Mikesell, who recently was profiled in The Ravalli Republic for her love of making jewelry and her successful retail business, is a 47-year veteran of the jewelry industry who got her start making jewelry after a former employer took some of her designs and sold them to a popular catalog jeweler without her knowledge.

That was enough. She left and opened her own manufacturing jewelry store offering casting, bench work, and design. A GIA graduate gemologist, she knows stones well and she specializes in remaking customers’ old or heirloom jewelry—and in Montana sapphires.

 From the article:

“It just came naturally,” she said. “I’ve always loved mechanics. It takes mechanics, math and just being able to look at something structurally and deciding if it is a sound repair or a design that is going to work.”

She designs pieces based on ideas customers bring her and works with "what they have," she said.
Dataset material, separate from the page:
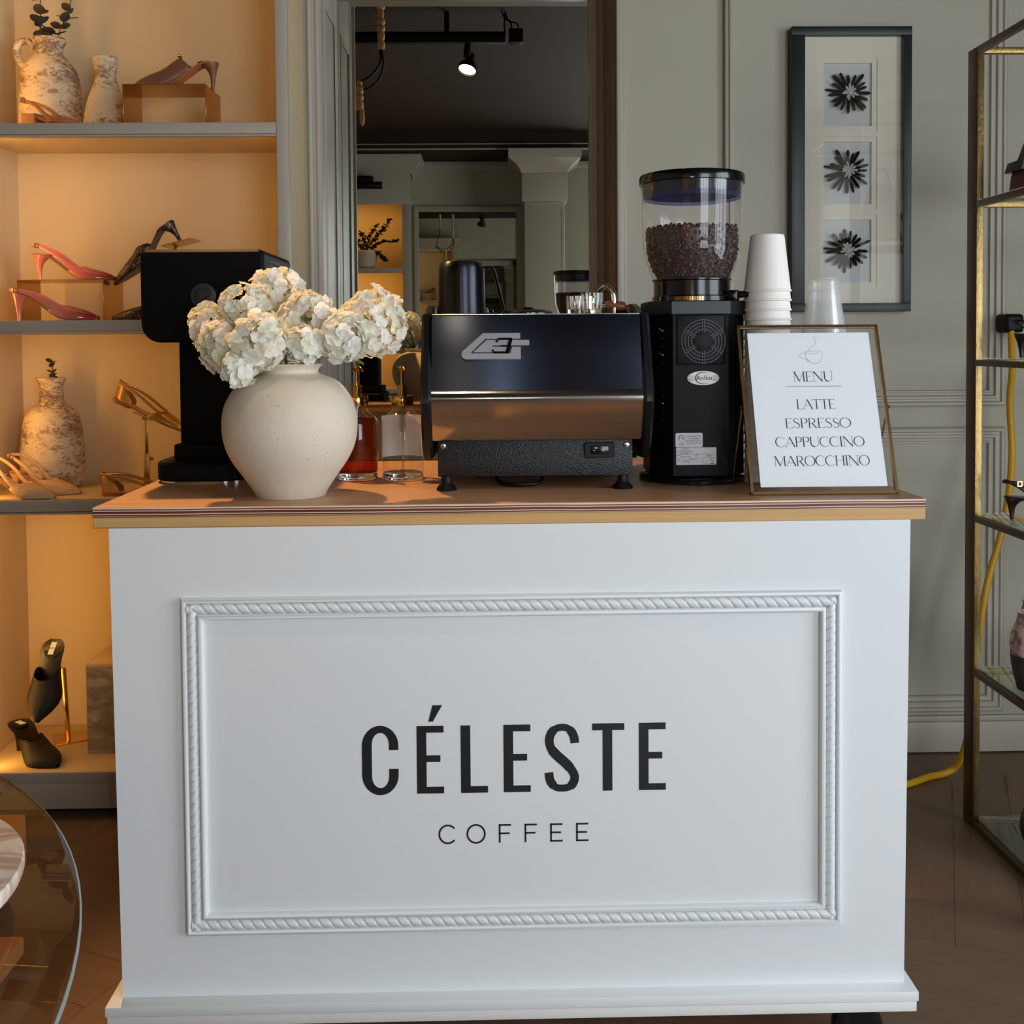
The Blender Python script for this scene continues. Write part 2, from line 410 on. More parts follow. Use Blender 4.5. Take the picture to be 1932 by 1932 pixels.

“People come in and bring me odd bits, old gold teeth, piles of antique jewelry, plies of great-grandma’s, grandma’s, mom’s stuff in a clump,” Mikesell said. “They may want a ring made or a pendant. That is really fun. They want it upcycled and given a more modern-day usage that they can wear and enjoy.”

Mikesell also enjoys mentoring other women. Her staff is entirely female, and she typically hires a few high school and college-age women during summers and holidays. And she makes them a deal: get the digital stuff off her plate.

“I tell them if they want me to learn the computer then they are going to have to sit at the welder, a simple deal. I make everyone sit at the welder and see how fine of work it does,” she told the paper.

She also had one more interesting observation about how the changing roles of women has impacted jewelry: women today put their jewelry on and go everywhere, whereas women of the past typically only wore it to church. As a result, jewelry gets damaged much more frequently, but obviously, that extra wear-and-tear means a lot more business for her!